Marc Faber, editor of the Gloom, Boom & Doom Report, has made a career out of successfully short-selling stocks – and now, the famed investment guru is urging investors to bail on Tesla.

“What they produce can be produced by Mercedes, BMW, Toyota, Nissan. Anybody in the world can make it eventually, at much lower cost and probably much more efficiently,” Faber said Monday on CNBC’s “Trading Nation.”

Faber is called “Dr. Gloom” by investment analysts because of his consistently negative outlook on investments Wall Street insiders consider winners. Faber has managed to accurately predict market shakeups such as the 1987 stock market crash, as well as the spike in oil prices in 2002.
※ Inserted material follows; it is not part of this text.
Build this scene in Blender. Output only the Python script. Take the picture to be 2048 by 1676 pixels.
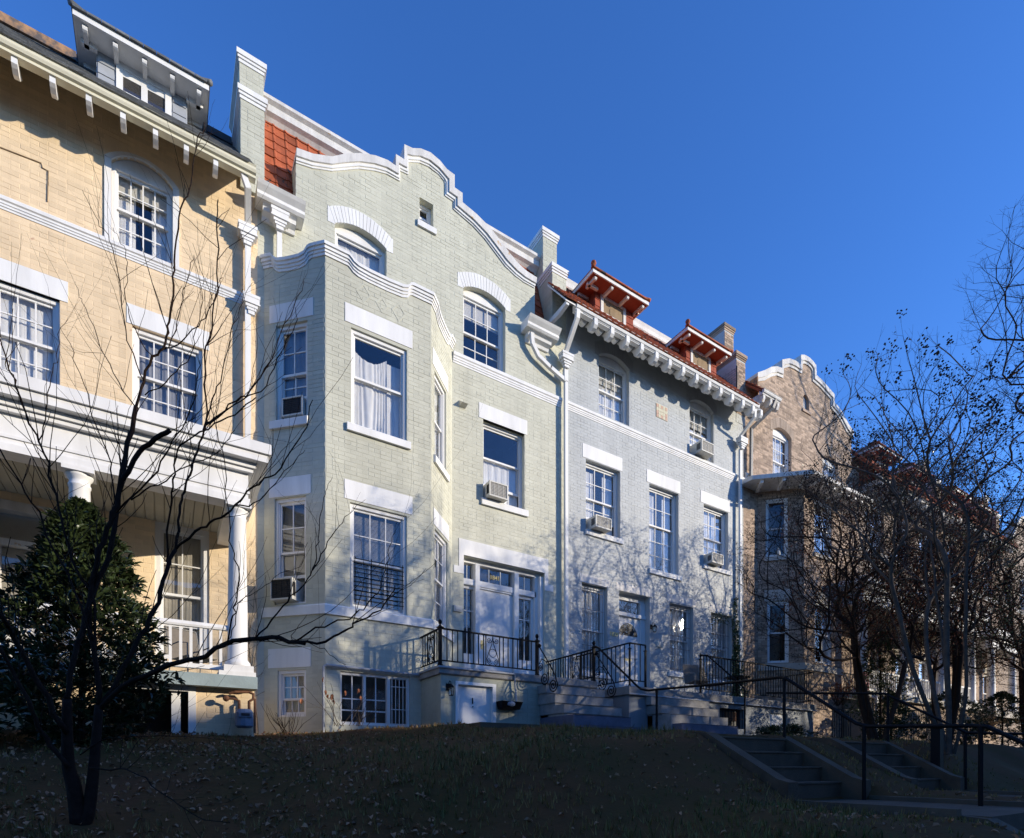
import bpy, bmesh, math, random
from math import radians, sin, cos, pi, atan2, hypot, sqrt
from mathutils import Vector, Matrix, Euler
from mathutils.geometry import tessellate_polygon
SC = bpy.context.scene
for o in list(bpy.data.objects): bpy.data.objects.remove(o)
COL = SC.collection
rnd = random.Random(7)

# ------------------------------------------------------------ camera, light, exposure
cam_d = bpy.data.cameras.new('camera'); cam = bpy.data.objects.new('camera', cam_d); COL.objects.link(cam)
SC.camera = cam
cam.location = (0, 0, 0)
cam.rotation_euler = (radians(90), 0, -radians(32))
cam_d.sensor_width = 36; cam_d.sensor_fit = 'HORIZONTAL'
cam_d.lens = 36*1110/2048
cam_d.shift_x = 0
cam_d.shift_y = (1530-838)/2048
cam_d.clip_start = 0.05; cam_d.clip_end = 3000
SUN = Vector((1.16, -1.0, 0.37))           # towards the sun
SUN_EL = atan2(SUN.z, hypot(SUN.x, SUN.y)); SUN_AZ = atan2(SUN.x, SUN.y)
w = bpy.data.worlds.new('World'); SC.world = w; w.use_nodes = True
nt = w.node_tree; nt.nodes.clear()
sky = nt.nodes.new('ShaderNodeTexSky'); sky.sky_type = 'NISHITA'; sky.sun_disc = False
sky.sun_elevation = SUN_EL; sky.sun_rotation = SUN_AZ
sky.altitude = 0; sky.air_density = 1.0; sky.dust_density = 0.25; sky.ozone_density = 4.0
bg = nt.nodes.new('ShaderNodeBackground'); bg.inputs[1].default_value = 0.15
hs = nt.nodes.new('ShaderNodeHueSaturation'); hs.inputs['Saturation'].default_value = 1.08
tint = nt.nodes.new('ShaderNodeMix'); tint.data_type = 'RGBA'; tint.blend_type = 'MULTIPLY'; tint.inputs[0].default_value = 1; tint.inputs[7].default_value = (.97, 1.28, 1.86, 1)   # the deep blue of a clear winter sky
wo = nt.nodes.new('ShaderNodeOutputWorld')
nt.links.new(sky.outputs[0], hs.inputs['Color']); nt.links.new(hs.outputs[0], tint.inputs[6]); nt.links.new(tint.outputs[2], bg.inputs[0]); nt.links.new(bg.outputs[0], wo.inputs[0])
sd = bpy.data.lights.new('sun', 'SUN'); sd.energy = 5.0; sd.angle = radians(0.5); sd.color = (1.0, 0.885, 0.70)
so = bpy.data.objects.new('sun', sd); COL.objects.link(so); so.rotation_euler = SUN.to_track_quat('Z', 'Y').to_euler()
SC.view_settings.view_transform = 'Standard'; SC.view_settings.look = 'None'
SC.view_settings.exposure = 0.2; SC.view_settings.gamma = 1.0; SC.view_settings.use_curve_mapping = False
SC.render.engine = 'CYCLES'; SC.cycles.max_bounces = 6; SC.cycles.transparent_max_bounces = 12

# ------------------------------------------------------------ materials
def new_mat(name):
    m = bpy.data.materials.new(name); m.use_nodes = True
    return m, m.node_tree, m.node_tree.nodes['Principled BSDF']
def mat(name, col, rough=.7, dark=.8, scale=3., streak=False, isl=0., bump=0., bscale=40., spec=.3, metal=0., col2=None, rng=(.32, .68), detail=9, peel=None):
    m, t, b = new_mat(name); N = t.nodes.new; L = t.links.new
    b.inputs['Roughness'].default_value = rough; b.inputs['Specular IOR Level'].default_value = spec; b.inputs['Metallic'].default_value = metal
    tc = N('ShaderNodeTexCoord'); mp = N('ShaderNodeMapping'); geo = N('ShaderNodeNewGeometry')
    L(geo.outputs['Position'], mp.inputs[0])
    if streak: mp.inputs['Scale'].default_value = (1, 1, .14)
    n = N('ShaderNodeTexNoise'); n.inputs['Scale'].default_value = scale; n.inputs['Detail'].default_value = detail; n.inputs['Roughness'].default_value = .65
    L(mp.outputs[0], n.inputs['Vector'])
    mr = N('ShaderNodeMapRange'); mr.inputs[1].default_value = rng[0]; mr.inputs[2].default_value = rng[1]; L(n.outputs[0], mr.inputs[0])
    mx = N('ShaderNodeMix'); mx.data_type = 'RGBA'
    c2 = col2 if col2 else tuple(c*dark for c in col)
    mx.inputs[6].default_value = (*c2, 1); mx.inputs[7].default_value = (*col, 1); L(mr.outputs[0], mx.inputs[0])
    out = mx.outputs[2]
    if peel:
        n3 = N('ShaderNodeTexNoise'); n3.inputs['Scale'].default_value = peel[1]; n3.inputs['Detail'].default_value = 8; L(geo.outputs['Position'], n3.inputs['Vector'])
        r3 = N('ShaderNodeMapRange'); r3.inputs[1].default_value = peel[2]; r3.inputs[2].default_value = peel[2]+.03; L(n3.outputs[0], r3.inputs[0])
        m3 = N('ShaderNodeMix'); m3.data_type = 'RGBA'; L(r3.outputs[0], m3.inputs[0]); L(out, m3.inputs[6]); m3.inputs[7].default_value = (*peel[0], 1); out = m3.outputs[2]
    if isl:
        oi = N('ShaderNodeObjectInfo'); ad = N('ShaderNodeMath'); ad.operation = 'ADD'
        L(geo.outputs['Random Per Island'], ad.inputs[0]); L(oi.outputs['Random'], ad.inputs[1])
        fr = N('ShaderNodeMath'); fr.operation = 'FRACT'; L(ad.outputs[0], fr.inputs[0])
        m2 = N('ShaderNodeMapRange'); m2.inputs[3].default_value = 1-isl; m2.inputs[4].default_value = 1+isl*.6; L(fr.outputs[0], m2.inputs[0])
        h = N('ShaderNodeHueSaturation'); L(m2.outputs[0], h.inputs['Value']); L(out, h.inputs['Color']); out = h.outputs[0]
    L(out, b.inputs['Base Color'])
    if bump:
        n2 = N('ShaderNodeTexNoise'); n2.inputs['Scale'].default_value = bscale; n2.inputs['Detail'].default_value = 5; L(geo.outputs['Position'], n2.inputs['Vector'])
        bp = N('ShaderNodeBump'); bp.inputs['Strength'].default_value = bump; bp.inputs['Distance'].default_value = .01
        L(n2.outputs[0], bp.inputs['Height']); L(bp.outputs[0], b.inputs['Normal'])
    return m
M = {}
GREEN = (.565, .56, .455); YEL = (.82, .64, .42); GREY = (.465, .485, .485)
M['green'] = mat('green_paint', GREEN, .6, .79, 1.5, True, .07, .25, 60)
M['yellow'] = mat('yellow_paint', YEL, .65, .77, 1.5, True, .10, .25, 60, peel=((.55, .36, .24), 5, .70))
M['grey'] = mat('grey_paint', GREY, .6, .80, 1.5, True, .06, .25, 60)
M['cream'] = mat('cream_paint', (.70, .66, .50), .6, .9, 2)
M['brown'] = mat('brown_brick', (.46, .34, .25), .85, .72, 5, False, .45, .4, 50)
M['mortar'] = mat('mortar', (.36, .31, .26), .9, .8, 5)
M['white'] = mat('white_paint', (.79, .785, .77), .6, .80, 2.6, True, 0, .12, 30)
M['whitemix'] = mat('weathered_white', (.72, .70, .67), .65, .66, 4, True, .04, .2, 40, peel=((.5, .36, .22), 6, .66))
M['greytrim'] = mat('grey_trim_paint', (.36, .37, .38), .6, .88, 3, False, .05)
M['stone'] = mat('limestone', (.50, .46, .40), .8, .8, 4, bump=.3)
M['porchstone'] = mat('blue_grey_painted_stone', (.30, .37, .38), .7, .75, 3, bump=.3)
M['tile'] = mat('terracotta_tile', (.42, .105, .042), .75, .62, 9, False, .30, .3, 50, peel=((.07, .05, .04), 4, .62))
M['shingle'] = mat('red_shingle', (.36, .08, .045), .8, .75, 6, False, .18, .3)
M['slate'] = mat('grey_slate', (.20, .21, .22), .6, .6, 8, False, .35, .5, 30)
M['slatewall'] = mat('pale_slate_shingle', (.36, .38, .41), .6, .85, 6, False, .12, .2, 30)
M['lead'] = mat('dark_flashing', (.045, .047, .05), .6, .6, 8)
M['rust'] = mat('rusty_capping', (.42, .24, .12), .7, .45, 6, col2=(.12, .1, .09), rng=(.4, .6))
M['iron'] = mat('black_iron', (.005, .005, .006), .6, .7, 20, spec=.14)
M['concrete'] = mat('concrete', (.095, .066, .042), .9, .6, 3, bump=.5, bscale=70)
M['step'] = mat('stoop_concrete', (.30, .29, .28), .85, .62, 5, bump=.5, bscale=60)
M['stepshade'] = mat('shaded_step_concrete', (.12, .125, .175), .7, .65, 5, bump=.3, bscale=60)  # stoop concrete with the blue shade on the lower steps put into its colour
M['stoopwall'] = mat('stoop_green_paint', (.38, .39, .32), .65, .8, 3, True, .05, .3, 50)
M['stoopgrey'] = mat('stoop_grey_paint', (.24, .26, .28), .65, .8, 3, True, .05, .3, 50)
M['bark'] = mat('bark', (.028, .018, .014), .9, .55, 14, spec=.08, bump=.6, bscale=50)
M['barklight'] = mat('pale_bark', (.10, .075, .058), .85, .5, 10, bump=.4, bscale=40)
M['barkdark'] = mat('dark_bark', (.046, .028, .020), .9, .6, 14, spec=.08, bump=.5)
M['leaf'] = mat('evergreen_leaf', (.040, .060, .022), .32, .5, 12, False, .45, 0, spec=.5)
M['leafrust'] = mat('rusty_leaf', (.24, .065, .022), .7, .5, 10, False, .4)
M['leafgreen'] = mat('bamboo_leaf', (.055, .075, .02), .5, .5, 10, False, .4)
M['ivy'] = mat('ivy_leaf', (.10, .15, .06), .45, .55, 10, False, .45)
M['deadleaf'] = mat('fallen_leaf', (.40, .22, .12), .7, .5, 6, False, .6)
M['pod'] = mat('seed_pod', (.030, .022, .02), .8, .6, 20)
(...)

His overall predictions are a mixed bag, with some of his prognostications never coming to fruition, such as his warnings of an impending economic collapse in 2013. Faber believes that the biggest automotive companies will eventually catch up to Tesla and overtake the company, due mostly to their ability to mass-produce vehicles.

“The market for Toyota and these large automobile companies is simply not big enough, but the moment it becomes bigger,” Faber said, “they’ll move into the field and then Tesla will have a lot of competition.”

He thinks an increasingly crowded electric vehicle market will likely push Tesla out of the mix.

“I think Tesla is a company that is likely to go to zero eventually,” Faber said.

Faber’s downgrading Tesla may have been informed by Mercedes-Benz’s announcement last week that it will jump headlong into the electric vehicle market as well, which could potentially put a sizable crimp in Tesla’s business plans.

The German automaker will add two electric sport utility vehicles and two sedans to its fleet, Bloomberg reported in August. Mercedes’ chief executive officer, Dieter Zetsche, said in June the company would unveil a new electric vehicle at a Paris auto show in September.

An expanding electric vehicle market might spell trouble for Tesla’s main brand, which has struggled financially.

Tesla’s debt continues to rise, moving up to $480 million in the first quarter of 2016. The company has burned through cash, due in large part to operating losses of $249 million in the quarter, and its overall investments ($234 million) to build its vehicles.

The electric vehicle company’s CEO, Elon Musk, will need much more investments — in fact, it will need more than $2.25 billion to meet demand for its Tesla Model 3.

As Tesla’s financials continue to wobble, the creation of a new Mercedes’s electric vehicle may add a glint of reality to Faber’s predictions on the Musk-lead company.